== TASK GOAL ==
Within the records below, find each line that holds the string "scene", then copy it.
○ ○ ○ ○ ○ ○ ○
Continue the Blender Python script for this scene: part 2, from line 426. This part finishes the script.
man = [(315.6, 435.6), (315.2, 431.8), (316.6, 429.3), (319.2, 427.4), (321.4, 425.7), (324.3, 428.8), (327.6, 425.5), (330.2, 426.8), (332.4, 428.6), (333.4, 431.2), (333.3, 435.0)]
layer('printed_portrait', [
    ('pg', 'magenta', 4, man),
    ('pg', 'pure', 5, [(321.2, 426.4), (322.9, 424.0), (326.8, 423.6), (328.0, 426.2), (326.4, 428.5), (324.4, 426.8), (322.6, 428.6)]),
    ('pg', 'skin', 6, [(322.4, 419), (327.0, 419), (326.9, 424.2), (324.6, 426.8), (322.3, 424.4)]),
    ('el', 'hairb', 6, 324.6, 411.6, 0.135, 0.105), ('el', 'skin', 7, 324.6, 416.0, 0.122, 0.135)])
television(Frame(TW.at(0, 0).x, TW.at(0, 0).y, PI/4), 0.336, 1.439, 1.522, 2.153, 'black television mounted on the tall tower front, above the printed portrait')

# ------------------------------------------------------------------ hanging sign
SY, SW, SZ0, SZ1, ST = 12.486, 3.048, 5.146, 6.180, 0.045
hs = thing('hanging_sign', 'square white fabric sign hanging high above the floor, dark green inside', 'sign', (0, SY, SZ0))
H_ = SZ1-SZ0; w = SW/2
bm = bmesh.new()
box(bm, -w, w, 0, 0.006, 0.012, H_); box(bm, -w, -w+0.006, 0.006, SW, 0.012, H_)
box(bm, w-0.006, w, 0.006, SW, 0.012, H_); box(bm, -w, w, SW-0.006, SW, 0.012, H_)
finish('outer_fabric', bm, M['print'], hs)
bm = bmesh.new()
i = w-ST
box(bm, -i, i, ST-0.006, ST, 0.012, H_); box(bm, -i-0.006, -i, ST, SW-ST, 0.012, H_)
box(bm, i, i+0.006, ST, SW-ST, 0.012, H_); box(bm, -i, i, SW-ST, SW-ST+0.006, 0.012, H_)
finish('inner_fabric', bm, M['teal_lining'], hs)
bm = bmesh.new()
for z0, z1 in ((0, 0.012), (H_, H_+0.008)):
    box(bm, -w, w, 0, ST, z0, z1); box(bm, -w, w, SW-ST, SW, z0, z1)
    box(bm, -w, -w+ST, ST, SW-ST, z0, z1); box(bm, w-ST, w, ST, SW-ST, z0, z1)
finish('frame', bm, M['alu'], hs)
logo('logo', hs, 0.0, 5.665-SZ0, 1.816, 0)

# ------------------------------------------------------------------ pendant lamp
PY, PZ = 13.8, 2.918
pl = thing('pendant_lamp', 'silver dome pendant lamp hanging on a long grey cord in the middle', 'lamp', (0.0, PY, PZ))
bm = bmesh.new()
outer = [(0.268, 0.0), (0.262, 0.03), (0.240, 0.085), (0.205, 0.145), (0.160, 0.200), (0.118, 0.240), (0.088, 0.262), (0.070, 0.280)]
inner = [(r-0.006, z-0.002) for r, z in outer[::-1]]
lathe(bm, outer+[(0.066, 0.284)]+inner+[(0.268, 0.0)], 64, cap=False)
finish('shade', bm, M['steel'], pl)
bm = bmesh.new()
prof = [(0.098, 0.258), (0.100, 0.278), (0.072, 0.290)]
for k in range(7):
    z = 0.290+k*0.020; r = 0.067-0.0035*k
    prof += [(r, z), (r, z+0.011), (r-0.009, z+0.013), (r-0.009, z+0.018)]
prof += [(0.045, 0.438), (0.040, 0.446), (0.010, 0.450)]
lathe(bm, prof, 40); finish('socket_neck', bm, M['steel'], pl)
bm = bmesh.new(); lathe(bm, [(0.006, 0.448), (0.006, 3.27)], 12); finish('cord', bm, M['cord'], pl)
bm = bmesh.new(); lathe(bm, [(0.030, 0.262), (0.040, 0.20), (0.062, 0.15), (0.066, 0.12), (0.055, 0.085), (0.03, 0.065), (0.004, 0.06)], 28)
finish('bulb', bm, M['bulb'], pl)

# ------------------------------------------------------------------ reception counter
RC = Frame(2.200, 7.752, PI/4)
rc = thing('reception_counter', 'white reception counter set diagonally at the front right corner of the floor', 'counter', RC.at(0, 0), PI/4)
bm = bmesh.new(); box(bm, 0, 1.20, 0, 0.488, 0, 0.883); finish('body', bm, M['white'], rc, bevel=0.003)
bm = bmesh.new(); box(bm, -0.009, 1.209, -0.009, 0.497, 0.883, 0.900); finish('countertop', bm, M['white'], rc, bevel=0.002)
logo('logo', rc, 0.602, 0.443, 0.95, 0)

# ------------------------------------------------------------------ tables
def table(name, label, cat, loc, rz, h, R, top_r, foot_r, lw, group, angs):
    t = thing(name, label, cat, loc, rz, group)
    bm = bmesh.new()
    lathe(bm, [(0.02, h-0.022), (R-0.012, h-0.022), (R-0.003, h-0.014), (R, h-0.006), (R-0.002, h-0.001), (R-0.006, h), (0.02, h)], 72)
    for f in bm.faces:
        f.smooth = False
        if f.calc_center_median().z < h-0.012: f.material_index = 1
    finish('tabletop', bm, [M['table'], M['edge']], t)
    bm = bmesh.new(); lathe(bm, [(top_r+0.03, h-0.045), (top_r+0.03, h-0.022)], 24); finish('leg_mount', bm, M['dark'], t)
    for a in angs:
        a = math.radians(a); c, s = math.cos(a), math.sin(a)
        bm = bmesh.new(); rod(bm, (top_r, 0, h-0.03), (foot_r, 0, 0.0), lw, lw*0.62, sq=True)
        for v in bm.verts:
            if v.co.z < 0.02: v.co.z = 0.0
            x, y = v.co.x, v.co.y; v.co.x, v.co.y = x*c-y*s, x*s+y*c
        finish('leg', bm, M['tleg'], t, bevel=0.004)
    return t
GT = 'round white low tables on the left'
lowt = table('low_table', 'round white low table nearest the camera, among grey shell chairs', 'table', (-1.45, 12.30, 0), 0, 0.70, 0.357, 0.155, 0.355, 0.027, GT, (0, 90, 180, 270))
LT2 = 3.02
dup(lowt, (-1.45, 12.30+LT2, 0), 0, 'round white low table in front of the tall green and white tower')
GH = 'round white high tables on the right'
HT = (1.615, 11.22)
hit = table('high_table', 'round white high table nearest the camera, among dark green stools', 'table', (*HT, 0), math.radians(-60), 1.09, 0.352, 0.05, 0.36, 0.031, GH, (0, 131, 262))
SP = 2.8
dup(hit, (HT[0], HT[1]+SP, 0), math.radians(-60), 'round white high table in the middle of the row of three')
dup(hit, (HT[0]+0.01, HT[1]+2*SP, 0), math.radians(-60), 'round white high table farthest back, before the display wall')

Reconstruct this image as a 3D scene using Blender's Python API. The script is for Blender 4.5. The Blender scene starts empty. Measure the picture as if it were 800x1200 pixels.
○ ○ ○ ○ ○ ○ ○
== ANSWER TO THIS EXERCISE ==
Continue the Blender Python script for this scene: part 2, from line 426. This part finishes the script.
Reconstruct this image as a 3D scene using Blender's Python API. The script is for Blender 4.5. The Blender scene starts empty. Measure the picture as if it were 800x1200 pixels.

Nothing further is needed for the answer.